After thinking some more about it, I think I am starting to understand the logic. As things stand we have midfielders of roughly 3 types:
1. Holding midfielder (anchor): Can (1st choice), Lucas and Stewart (back-ups). This is a player who mostly holds their position in front of a back 4 and whose main job is to break up attacks.
2. Roaming/passing midfielder: Henderson (1st choice when fit), Milner and Brannagan (back-ups). This is the closest thing to a playmaker, but in Klopp's system this player also needs to be an energetic runner. I think Dahoud would fall into this category as well.
3. Attacking CM: Allen* and Grujic.

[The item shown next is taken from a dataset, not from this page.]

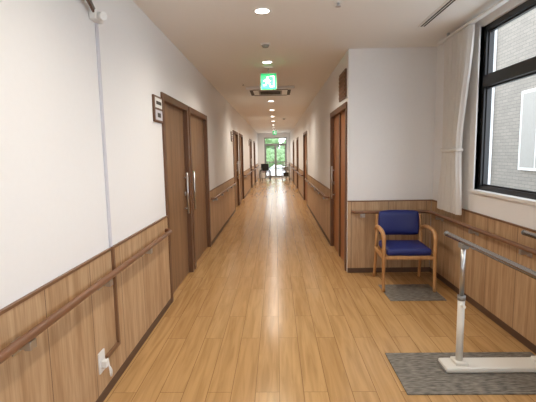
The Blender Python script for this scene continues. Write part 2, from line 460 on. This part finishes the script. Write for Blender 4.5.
def curtain(name, x, prof, zt):
    b = B(name); t = bmesh.new(); nz, ny = 60, 140; rows = []
    for i in range(nz+1):
        f = i/nz; z = zt+(prof[-1][0]-zt)*f
        for (z0, a0, c0), (z1, a1, c1) in zip(prof, prof[1:]):
            if z <= z0+1e-6 and z >= z1-1e-6:
                u = (z0-z)/(z0-z1); u = u*u*(3-2*u); ya, yc = a0+(a1-a0)*u, c0+(c1-c0)*u
        row = []
        wd = yc-ya; amp = 0.02+0.012*max(0, 1-wd/0.7)
        for k in range(ny+1):
            s = k/ny; ph = s*2*math.pi*9
            dx = amp*math.sin(ph)+0.005*math.sin(ph*2.3)
            row.append(t.verts.new((x+dx, ya+wd*s+0.005*math.cos(ph), z)))
        rows.append(row)
    for i in range(nz):
        for k in range(ny): t.faces.new((rows[i][k], rows[i][k+1], rows[i+1][k+1], rows[i+1][k]))
    b._merge(t, 'curtain', True)
    zb, a, c = prof[1]
    b.tube([(x-0.035, a+0.01, zb), (x-0.042, (a+c)/2, zb-0.01), (x-0.035, c-0.01, zb), (x, c+0.015, zb+0.01), (x+0.035, c-0.01, zb), (x+0.035, a+0.01, zb), (x, a-0.015, zb)], 0.007, 'curtain', seg=8, sy=2.4, closed=True)
    b.build()
curtain('curtain', XO-0.10, [(2.63, 3.86, 4.46), (1.50, 4.04, 4.42), (0.86, 3.98, 4.52)], 2.63)
b = B('curtain_rail'); b.box((XO-0.125, -2.4, 2.64), (XO-0.075, 4.62, 2.66), 'white', 0.003)
for y in (-2, -0.5, 1, 2.5, 4.4): b.box((XO-0.11, y-0.015, 2.66), (XO-0.09, y+0.015, H), 'metal')
b.build()

# ---------------------------------------------------------------- end doors
b = B('door_end')
y0, y1 = YE+0.03, YE+0.10
b.box((EX0, y0, 0), (EX0+0.05, y1, EZ), 'alu'); b.box((EX1-0.05, y0, 0), (EX1, y1, EZ), 'alu')
b.box((EX0+0.05, y0, EZ-0.05), (EX1-0.05, y1, EZ), 'alu'); b.box((EX0+0.05, y0, 2.0), (EX1-0.05, y1, 2.06), 'alu')
mx = (EX0+EX1)/2
for a, c in ((EX0+0.05, mx), (mx, EX1-0.05)):
    b.box((a, y0+0.01, 0.01), (a+0.06, y1-0.01, 2.0), 'alu'); b.box((c-0.06, y0+0.01, 0.01), (c, y1-0.01, 2.0), 'alu')
    b.box((a+0.06, y0+0.01, 0.01), (c-0.06, y1-0.01, 0.14), 'alu'); b.box((a+0.06, y0+0.01, 1.94), (c-0.06, y1-0.01, 2.0), 'alu')
    b.box((a+0.06, y0+0.01, 0.92), (c-0.06, y1-0.01, 0.98), 'alu')
yg = y0+0.035
b.poly([(EX0+0.05, yg, 0.02), (EX1-0.05, yg, 0.02), (EX1-0.05, yg, EZ-0.05), (EX0+0.05, yg, EZ-0.05)], 'glass')
for s in (-1, 1):
    b.cyl((mx+s*0.09, y0-0.04, 0.8), (mx+s*0.09, y0-0.04, 1.2), 0.012, 'metal')
    for z in (0.84, 1.16): b.cyl((mx+s*0.09, y0+0.012, z), (mx+s*0.09, y0-0.04, z), 0.008, 'metal')
b.build()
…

Obviously this is where Wijnaldum fits in. Zielinski was supposed to fill the same need. Last season Milner was often used in that role, with mixed success (good assist numbers; not enough goal-scoring threat).
*Allen is an interesting case, because apparently Rodgers and Klopp have completely different perspectives on him as a player. Rodgers used Allen primarily as a passing metronome (category #2) or out of necessity as a holding player (category #1), which in my opinion didn't work at all and was a prime example of Rodgers' defensive naïveté. By contrast, Klopp only saw Allen as suitable to category #3 - so in those rare games Allen was playing, he was operating much closer to the opposition goal than at any time under Rodgers. Klopp values athleticism in his midfielders, so using Allen as a holding midfielder would be a non-starter for him while as a playmaker Allen is too reliant on short passing for Klopp's liking. This shows that the categories above can be very subjective, even for the professionals.
A couple more things on the attacking CM role. This position exists only in 4-3-3 type systems; in 4-2-3-1 it will probably be midfielders of the first 2 types playing together (i.e. Can+Henderson). However an attacking CM can be used in 4-2-3-1 in the #10 role - that's what Pochettino often does with Dembele at Spurs or we can just remember Gerrard in his prime. Stevie left such a void, that we never really replaced him with another attacking CM, which in time made our attack less purposeful and direct and more prone to pointless tip-toeing around the box. I think this is why Klopp has apparently considered an attacking CM to be his priority purchase this summer.